Los ejemplos podrían multiplicarse por docenas, pero no tenemos tanto tiempo para la tontería. Muchos podrán decirme que por qué preocuparnos por esas cosas cuando ese mismo señor está reventando la educación y la salud públicas, el sustento de los jubilados, la comida de tantos, las vidas de millones –y yo estaría de acuerdo–. Pero aún así hay algo que me parece intolerable en tolerar a un jefe de Estado que se jacta de saber de números y no para de falsearlos o tropezar con ellos, que se jacta de no saber de nada más y lo demuestra con cuidado día tras día.
Humilla que te maneje un tonto. Una cosa es un malvado inteligente, uno que arma tremendos planes maquiavélicos para quedarse con todo; otra cosa es un malvado poderoso, uno que maneja tantos soldados, tantos bancos, que nadie le puede resistir. Perón o Videla tenían sus argumentos. Pero la subsistencia de un malvado que no es inteligente ni poderoso sólo depende de la sumisión de sus súbditos. Es, por lo tanto, culpa de esos mismos súbditos: nuestra culpa.

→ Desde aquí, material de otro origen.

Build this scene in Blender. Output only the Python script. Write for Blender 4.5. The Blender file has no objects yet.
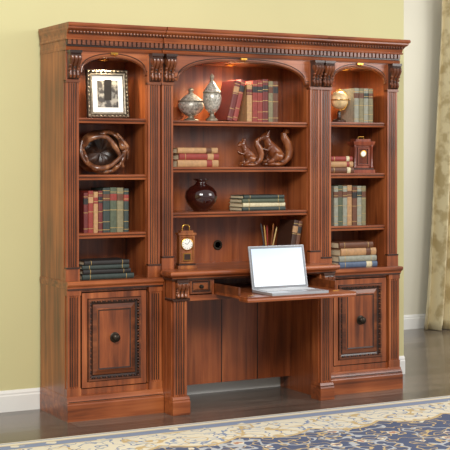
import bpy, bmesh, math, random
from mathutils import Matrix, Vector, Euler, noise
random.seed(7)
S=bpy.context.scene
S.view_settings.view_transform='Standard'

def lin(r,g,b):
    f=lambda c:(c/12.92 if c<=.04045 else ((c+.055)/1.055)**2.4)
    return (f(r/255),f(g/255),f(b/255),1)

# ---------------------------------------------------------------- materials
def newmat(name):
    m=bpy.data.materials.new(name); m.use_nodes=True
    nt=m.node_tree; b=nt.nodes['Principled BSDF']
    return m,nt,b
def plain(name,col,rough=.5,metal=0,coat=0,var=.12,scale=30,emis=0,bump=0):
    m,nt,b=newmat(name); N=nt.nodes; L=nt.links
    tc=N.new('ShaderNodeTexCoord'); no=N.new('ShaderNodeTexNoise')
    no.inputs['Scale'].default_value=scale; no.inputs['Detail'].default_value=4
    L.new(tc.outputs['Object'],no.inputs['Vector'])
    r=N.new('ShaderNodeValToRGB'); c=lin(*col)
    r.color_ramp.elements[0].position=.3; r.color_ramp.elements[1].position=.7
    r.color_ramp.elements[0].color=tuple([x*(1-var) for x in c[:3]])+(1,)
    r.color_ramp.elements[1].color=tuple([min(1,x*(1+var)) for x in c[:3]])+(1,)
    L.new(no.outputs['Fac'],r.inputs['Fac']); L.new(r.outputs['Color'],b.inputs['Base Color'])
    b.inputs['Roughness'].default_value=rough; b.inputs['Metallic'].default_value=metal
    b.inputs['Coat Weight'].default_value=coat
    if emis:
        b.inputs['Emission Color'].default_value=c; b.inputs['Emission Strength'].default_value=emis
    if bump:
        bp=N.new('ShaderNodeBump'); bp.inputs['Strength'].default_value=bump; bp.inputs['Distance'].default_value=.005
        L.new(no.outputs['Fac'],bp.inputs['Height']); L.new(bp.outputs['Normal'],b.inputs['Normal'])
    return m
def wood(name,cols,grain='z',rough=.34,coat=.25,k=1.0):
    m,nt,b=newmat(name); N=nt.nodes; L=nt.links
    tc=N.new('ShaderNodeTexCoord'); mp=N.new('ShaderNodeMapping')
    s={'z':(22,22,1.3),'x':(1.3,22,22),'y':(22,1.3,22)}[grain]
    mp.inputs['Scale'].default_value=[q*k for q in s]
    no=N.new('ShaderNodeTexNoise'); no.inputs['Scale'].default_value=1; no.inputs['Detail'].default_value=7
    no.inputs['Roughness'].default_value=.6; no.inputs['Distortion'].default_value=.6
    n2=N.new('ShaderNodeTexNoise'); n2.inputs['Scale'].default_value=3; n2.inputs['Detail'].default_value=2
    L.new(tc.outputs['Object'],mp.inputs['Vector']); L.new(mp.outputs['Vector'],no.inputs['Vector'])
    L.new(tc.outputs['Object'],n2.inputs['Vector'])
    mx=N.new('ShaderNodeMath'); mx.operation='MULTIPLY_ADD'; mx.inputs[1].default_value=.35
    L.new(n2.outputs['Fac'],mx.inputs[0]); 
    m2=N.new('ShaderNodeMath'); m2.operation='MULTIPLY'; m2.inputs[1].default_value=.65
    L.new(no.outputs['Fac'],m2.inputs[0]); L.new(m2.outputs[0],mx.inputs[2])
    r=N.new('ShaderNodeValToRGB'); e=r.color_ramp.elements
    e[0].position=.36; e[0].color=lin(*cols[0]); e[1].position=.64; e[1].color=lin(*cols[2])
    q=e.new(.5); q.color=lin(*cols[1])
    L.new(mx.outputs[0],r.inputs['Fac']); L.new(r.outputs['Color'],b.inputs['Base Color'])
    b.inputs['Roughness'].default_value=rough; b.inputs['Coat Weight'].default_value=coat
    b.inputs['Coat Roughness'].default_value=.25
    bp=N.new('ShaderNodeBump'); bp.inputs['Strength'].default_value=.08; bp.inputs['Distance'].default_value=.002
    L.new(no.outputs['Fac'],bp.inputs['Height']); L.new(bp.outputs['Normal'],b.inputs['Normal'])
    return m
C1=[(90,43,20),(143,74,37),(178,102,56)]
WV=wood('cherry_wood_vertical',C1,'z'); WH=wood('cherry_wood_horizontal',C1,'x')
WB=wood('cherry_wood_back_panel',[(100,48,22),(140,72,36),(168,94,50)],'z')
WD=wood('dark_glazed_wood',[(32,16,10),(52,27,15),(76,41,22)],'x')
WM=wood('medium_carved_wood',[(72,36,18),(108,56,28),(142,80,42)],'x')
GOLD=plain('aged_brass',(200,150,70),.3,1)
BRONZE=plain('dark_bronze',(60,52,44),.4,.9)
PAGES=plain('book_pages',(225,210,175),.8,var=.06,scale=120)
GILT=plain('gilt_lettering',(190,158,98),.45,.4)
SILVER=plain('laptop_silver',(186,188,192),.35,.5,var=.02)
WHITE=plain('white_enamel',(240,238,230),.4,var=.02)
BLACK=plain('black_plastic',(25,24,24),.4)
TRIM=plain('trim_white_paint',(236,235,230),.4,var=.02,scale=3)

# ---------------------------------------------------------------- mesh builder
class MB:
    def __init__(s): s.v=[];s.f=[];s.m=[];s.s=[];s.mats=[]
    def mi(s,mat):
        if mat not in s.mats: s.mats.append(mat)
        return s.mats.index(mat)
    def add(s,vs,fs,mat,smooth=False,M=None):
        o=len(s.v)
        for p in vs:
            p=Vector(p)
            s.v.append(tuple(M@p) if M else tuple(p))
        mats=mat if isinstance(mat,list) else [mat]*len(fs)
        for f,mm in zip(fs,mats):
            s.f.append([i+o for i in f]); s.m.append(s.mi(mm)); s.s.append(smooth)
    def box(s,x0,x1,y0,y1,z0,z1,mat,M=None):
        vs=[(x0,y0,z0),(x1,y0,z0),(x1,y1,z0),(x0,y1,z0),(x0,y0,z1),(x1,y0,z1),(x1,y1,z1),(x0,y1,z1)]
        fs=[(0,3,2,1),(4,5,6,7),(0,1,5,4),(1,2,6,5),(2,3,7,6),(3,0,4,7)]
        s.add(vs,fs,mat,False,M)
    def prism(s,poly,ax,c0,c1,mat,M=None,smooth=False):
        n=len(poly)
        def P(a,b,c): return {'x':(c,a,b),'y':(a,c,b),'z':(a,b,c)}[ax]
        vs=[P(a,b,c0) for a,b in poly]+[P(a,b,c1) for a,b in poly]
        fs=[(i,(i+1)%n,(i+1)%n+n,i+n) for i in range(n)]
        s.add(vs,fs,mat,smooth,M)
        s.add(vs,[tuple(range(n)),tuple(range(n,2*n))],mat,False,M)
    def lathe(s,prof,mat,c=(0,0,0),seg=40,M=None,smooth=True):
        vs=[];fs=[]
        for r,z in prof:
            for i in range(seg):
                a=2*math.pi*i/seg; vs.append((c[0]+r*math.cos(a),c[1]+r*math.sin(a),c[2]+z))
        for j in range(len(prof)-1):
            for i in range(seg):
                k=(i+1)%seg; fs.append((j*seg+i,j*seg+k,(j+1)*seg+k,(j+1)*seg+i))
        fs.append(tuple(range(seg))); fs.append(tuple((len(prof)-1)*seg+i for i in range(seg)))
        s.add(vs,fs,mat,smooth,M)
    def sphere(s,c,r,mat,seg=20,rings=12,M=None):
        if not isinstance(r,(tuple,list)): r=(r,r,r)
        vs=[(c[0],c[1],c[2]-r[2])];fs=[]
        for j in range(1,rings):
            t=math.pi*j/rings
            for i in range(seg):
                a=2*math.pi*i/seg
                vs.append((c[0]+r[0]*math.sin(t)*math.cos(a),c[1]+r[1]*math.sin(t)*math.sin(a),c[2]-r[2]*math.cos(t)))
        vs.append((c[0],c[1],c[2]+r[2])); L=len(vs)-1
        for i in range(seg):
            k=(i+1)%seg
            fs.append((0,1+k,1+i)); fs.append((L,L-seg+i,L-seg+k))
            for j in range(rings-2):
                fs.append((1+j*seg+i,1+j*seg+k,1+(j+1)*seg+k,1+(j+1)*seg+i))
        s.add(vs,fs,mat,True,M)
    def tube(s,pts,rad,mat,seg=12,M=None,closed=False):
        pts=[Vector(p) for p in pts]; n=len(pts)
        if not isinstance(rad,(list,tuple)): rad=[rad]*n
        vs=[];fs=[];prev=None
        for i,p in enumerate(pts):
            if closed: t=(pts[(i+1)%n]-pts[i-1])
            else: t=pts[min(i+1,n-1)]-pts[max(i-1,0)]
            t.normalize()
            u=prev if prev else (Vector((0,0,1)) if abs(t.z)<.9 else Vector((1,0,0)))
            u=(u-t*u.dot(t)).normalized(); prev=u; w=t.cross(u)
            for k in range(seg):
                a=2*math.pi*k/seg; vs.append(p+(u*math.cos(a)+w*math.sin(a))*rad[i])
        for i in range(n if closed else n-1):
            j=(i+1)%n
            for k in range(seg):
                l=(k+1)%seg; fs.append((i*seg+k,i*seg+l,j*seg+l,j*seg+k))
        if not closed: fs+= [tuple(range(seg)),tuple((n-1)*seg+k for k in range(seg))]
        s.add(vs,fs,mat,True,M)
    def ring(s,x0,x1,yf,yb,prof,mat,dl=1,dr=1):
        """moulding profile (d,z) swept round left, front and right of a rectangle"""
        vs=[];n=len(prof)
        for d,z in prof:
            vs+=[(x0-d*dl,yb,z),(x0-d*dl,yf-d,z),(x1+d*dr,yf-d,z),(x1+d*dr,yb,z)]
        fs=[]
        for j in range(n-1):
            for i in range(3): fs.append((j*4+i,j*4+i+1,(j+1)*4+i+1,(j+1)*4+i))
            fs.append((j*4+3,j*4,(j+1)*4,(j+1)*4+3))
        fs.append((0,1,2,3)); fs.append(tuple((n-1)*4+i for i in range(4)))
        s.add(vs,fs,mat)
    def loops(s,x0,x1,z0,z1,y,prof,mats,M=None,back=None):
        """concentric rectangular loops: prof=(inset,yoffset)"""
        vs=[];fs=[];ms=[]
        pr=list(prof)
        if back is not None: pr=[(pr[0][0],back)]+pr; mats=[mats[0]]+list(mats)
        for i,yo in pr:
            vs+=[(x0+i,y+yo,z0+i),(x1-i,y+yo,z0+i),(x1-i,y+yo,z1-i),(x0+i,y+yo,z1-i)]
        n=len(pr)
        for j in range(n-1):
            for i in range(4):
                k=(i+1)%4; fs.append((j*4+i,j*4+k,(j+1)*4+k,(j+1)*4+i)); ms.append(mats[j])
        fs.append(tuple((n-1)*4+i for i in range(4))); ms.append(mats[n-1])
        if back is not None: fs.append((0,1,2,3)); ms.append(mats[0])
        s.add(vs,fs,ms,False,M)
    def build(s,name,loc=(0,0,0),rot=(0,0,0),bevel=0,remesh=0):
        me=bpy.data.meshes.new(name); me.from_pydata(s.v,[],s.f)
        for m in s.mats: me.materials.append(m)
        me.polygons.foreach_set('material_index',s.m); me.polygons.foreach_set('use_smooth',s.s)
        bm=bmesh.new(); bm.from_mesh(me); bmesh.ops.recalc_face_normals(bm,faces=bm.faces); bm.to_mesh(me); bm.free()
        me.update()
        o=bpy.data.objects.new(name,me); S.collection.objects.link(o)
        o.location=loc; o.rotation_euler=rot
        if bevel:
            b=o.modifiers.new('bevel','BEVEL'); b.width=bevel; b.segments=2; b.limit_method='ANGLE'; b.angle_limit=math.radians(40)
        if remesh:
            r=o.modifiers.new('remesh','REMESH'); r.mode='VOXEL'; r.voxel_size=remesh; r.use_smooth_shade=True
            q=o.modifiers.new('smooth','SMOOTH'); q.factor=.6; q.iterations=4
        return o
def R(ax,deg): return Matrix.Rotation(math.radians(deg),4,ax)
def T(x,y,z): return Matrix.Translation((x,y,z))

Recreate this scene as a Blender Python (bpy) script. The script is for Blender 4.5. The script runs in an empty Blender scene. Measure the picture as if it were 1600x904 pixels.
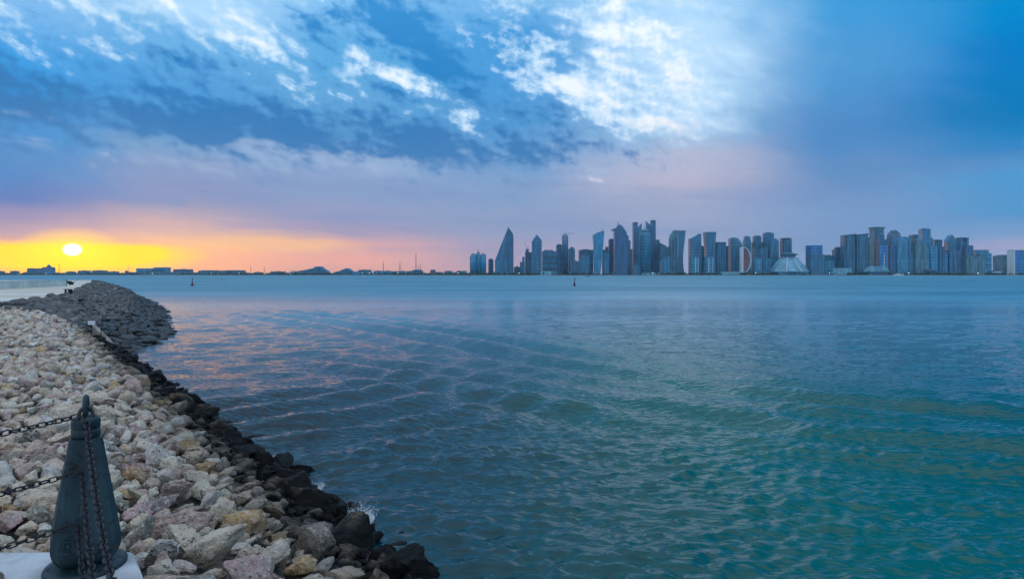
import bpy, bmesh, math, random
import numpy as np
from mathutils import Vector, Matrix

random.seed(7)
RNG = np.random.default_rng(7)
scene = bpy.context.scene
COL = scene.collection
R = math.radians

# ------------------------------------------------------------------ camera
EYE = 1.72            # eye height above the bollard's footing (z = 0)
SEA = -1.55           # water level
F_PX = 953.0          # focal length in photo pixels (photo 1600 x 904)
HORIZON = 429.0       # photo row of the horizon
cam_d = bpy.data.cameras.new('camera')
cam = bpy.data.objects.new('camera', cam_d)
COL.objects.link(cam)
cam.location = (0, 0, EYE)
cam.rotation_euler = (R(90), 0, 0)
cam_d.sensor_width = 36
cam_d.lens = 36 * F_PX / 1600
cam_d.shift_y = -(452 - HORIZON) / 1600
cam_d.clip_start = 0.05
cam_d.clip_end = 20000
scene.camera = cam

# ------------------------------------------------------------------ render look
scene.view_settings.view_transform = 'Standard'
scene.view_settings.look = 'None'
scene.view_settings.exposure = 0.22
scene.view_settings.gamma = 1.0
scene.view_settings.use_curve_mapping = False
scene.render.engine = 'CYCLES'
scene.cycles.use_denoising = True
try:
    scene.cycles.denoiser = 'OPENIMAGEDENOISE'
except Exception:
    pass
scene.cycles.use_adaptive_sampling = True
scene.cycles.adaptive_threshold = 0.02
scene.cycles.adaptive_min_samples = 12
scene.cycles.max_bounces = 4
scene.cycles.diffuse_bounces = 2
scene.cycles.glossy_bounces = 3
scene.cycles.volume_bounces = 2
scene.cycles.sample_clamp_indirect = 4.0

SUN_AZ = -35.8        # degrees, clockwise from +Y
SUN_EL = 2.0


def lin(r, g, b):
    def f(c):
        c = c / 255.0
        return c / 12.92 if c <= 0.04045 else ((c + 0.055) / 1.055) ** 2.4
    return (f(r), f(g), f(b), 1.0)


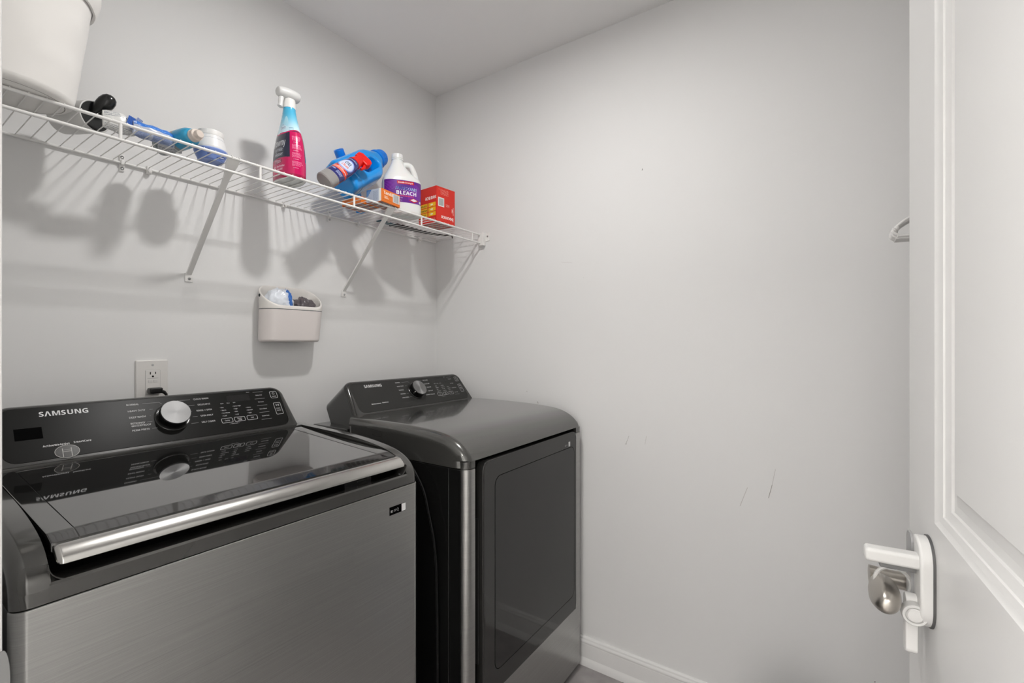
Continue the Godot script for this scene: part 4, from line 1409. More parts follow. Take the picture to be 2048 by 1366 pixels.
	put("body", bottle(rows_of([[0.0, 0.034, 0.034], [0.004, 0.037, 0.037], [0.028, 0.0465, 0.0465], [0.036, 0.0475, 0.0475], [0.044, 0.0465, 0.0465], [0.078, 0.0372, 0.0372], [0.082, 0.0365, 0.0365]], 4), 56), printed(im, 0.35), t)
	put("lid", Geo.new().lathe([Vector2(0.0, 0.079), Vector2(0.0366, 0.080), Vector2(0.0372, 0.081), Vector2(0.0369, 0.0945), Vector2(0.0362, 0.0965), Vector2(0.034, 0.0965), Vector2(0.033, 0.0955), Vector2(0.0, 0.0955)], 56), M.white, t)

	# --- pink and navy spray bottle, standing
	t = thing("spray_bottle", "standing spray bottle with pink and navy label, light blue neck and white trigger head", "spray bottle", Vector3(0.8015, SHELF + 0.0004, -1.378))
	var rows := rows_of([[0.0, 0.0335, 0.055, 2.4], [0.004, 0.0365, 0.0595, 2.4], [0.055, 0.0370, 0.0605, 2.3], [0.095, 0.0355, 0.0575, 2.2], [0.130, 0.0320, 0.0515, 2.1], [0.160, 0.0265, 0.0415, 2.0], [0.190, 0.0215, 0.0295, 2.0], [0.215, 0.0185, 0.0215, 2.0], [0.230, 0.0175, 0.0185, 2.0]], 5)
	put("body", bottle(rows, 64), printed(spray_label(rng), 0.22, {"clearcoat_enabled": true, "clearcoat": 0.4, "clearcoat_roughness": 0.1}), t)
	var head := mat(Color(0.86, 0.86, 0.855), 0.35)
	put("collar", Geo.new().lathe([Vector2(0.0185, 0.2285), Vector2(0.0190, 0.231), Vector2(0.0172, 0.253), Vector2(0.0160, 0.257), Vector2(0.0, 0.257)], 36), M.white, t)
	var hr := []
	for k in 13:
		var x: float = [-0.040, -0.0395, -0.037, -0.030, -0.020, -0.010, 0.0, 0.010, 0.020, 0.026, 0.030, 0.0325, 0.0335][k]
		var hz: float = [0.006, 0.0115, 0.0145, 0.0170, 0.0195, 0.0215, 0.0225, 0.0225, 0.0215, 0.019, 0.0155, 0.0095, 0.003][k]
		var hy: float = [0.006, 0.0105, 0.0135, 0.0155, 0.017, 0.0178, 0.018, 0.018, 0.0172, 0.0155, 0.0125, 0.008, 0.003][k]
		var r := PackedVector3Array()
		for i in 24:
			var a := TAU * i / 24
			r.append(Vector3(x * 0.95, 0.2715 + sin(a) * hy, cos(a) * hz))
		hr.append(r)
	put("head", Geo.new().loft(hr), head, t)
	put("trigger", Geo.new().tube(smooth3([Vector3(-0.022, 0.262, 0), Vector3(-0.0265, 0.248, 0), Vector3(-0.0275, 0.234, 0), Vector3(-0.030, 0.226, 0)], 4), 0.0075, 10), head, t)

func spray_label(rng: RandomNumberGenerator) -> Image:
	# 1024 x 512, front of the bottle at x = 512; y down from the neck
	var im := canvas(1024, 512, Color(0.85, 0.93, 0.97))
	for y in 512:
		var h := 1.0 - y / 511.0
		var c := Color(0.85, 0.94, 0.98).lerp(Color(0.30, 0.72, 0.88), smoothstep(0.62, 0.95, h))
		im.fill_rect(Rect2i(0, y, 1024, 1), c)
	fill_oval(im, Vector2(600, 112), 36, 40, Color(0.68, 0.88, 0.95))
	fill_oval(im, Vector2(560, 168), 70, 30, Color(0.80, 0.92, 0.97))
	draw_text(im, "fresh", tx(520, 168, 24, -0.05), Color(0.50, 0.44, 0.62), 400)
	draw_text(im, "new", tx(535, 140, 12), Color(0.55, 0.55, 0.7), 400)
	im.fill_rect(Rect2i(505, 190, 70, 2), Color(0.42, 0.5, 0.55))
	for k in 3:
		im.fill_rect(Rect2i(640 - k * 2, 160 + k * 9, 70, 3), Color(0.35, 0.55, 0.66))
	var pink := Color(0.80, 0.02, 0.36)
	var navy := Color(0.15, 0.16, 0.25)
	var top := []
	for k in 33:
		var x := 1024.0 * k / 32
		top.append(Vector2(x, 196 + 12 * cos((x - 512) / 512.0 * PI * 2.2) - 10))
	var band := top.duplicate()
	band.append(Vector2(1024, 512)); band.append(Vector2(0, 512))
	fill_poly(im, band, pink)
	var nav := []
	for k in 33:
		nav.append(top[k] + Vector2(0, 8))
	for k in 33:
		var x := 1024.0 * (32 - k) / 32
		nav.append(Vector2(x, 378 - 14 * cos((x - 560) / 140.0)))
	fill_poly(im, nav, navy)
	# front wording
	draw_text(im, "Downy", tx(520, 284, 46, 0.0, 0.85), Color(0.93, 0.93, 0.94), 400, 0)
	draw_text(im, "wrinkle", tx(520, 320, 25, 0.0, 0.85), Color(0.80, 0.82, 0.85), 400, 0)
	draw_text(im, "releaser", tx(520, 352, 25, 0.0, 0.85), Color(0.80, 0.82, 0.85), 400, 0)
	fill_oval(im, Vector2(515, 388), 48, 18, Color(0.62, 0.03, 0.30))
	draw_text(im, "Plus", tx(515, 398, 24, -0.08), Color(0.95, 0.85, 0.9), 400, 0, "Droid Serif")
	draw_text(im, "Fabric Refresher", tx(520, 428, 13), Color(0.97, 0.85, 0.9), 700, 0)
	draw_text(im, "Drying Aid", tx(520, 448, 13), Color(0.97, 0.85, 0.9), 700, 0)
	# back panel with directions, down the side that faces the room
	im.fill_rect(Rect2i(650, 188, 190, 324), pink)
	for k in 4:
		var y := 222 + k * 58
		small_print(im, Rect2(676, y, 120, 34), 5, Color(0.95, 0.62, 0.76), rng, 0.5)
		fill_oval(im, Vector2(700, y + 44), 5, 5, navy)
		im.fill_rect(Rect2i(690, y + 42, 60, 3), Color(0.95, 0.62, 0.76))
	im.fill_rect(Rect2i(0, 478, 1024, 26), Color(0.66, 0.02, 0.28))
	im.fill_rect(Rect2i(0, 503, 1024, 9), Color(0.78, 0.79, 0.78))
	return im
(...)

Argentinos, yo sé que la gran mayoría de ustedes arde de bronca por lo que han hecho los gobiernos anteriores; yo también. Pero eso no debería convertirnos en tarados incapaces de reaccionar ante un señor que –además de arruinar tantas vidas– dice estupidez tras estupidez, mentira tras mentira. Yo recuerdo que no éramos así: que hubo tiempos en que una sola boludez de estas habría bastado para ridiculizar a un gobernante, para perderle cualquier tipo de respeto. Quiero creer que ese país existía, que no ha muerto, que está en alguna parte y pronto va a volver a estar en su lugar. Ojalá. Realmente lo necesitamos.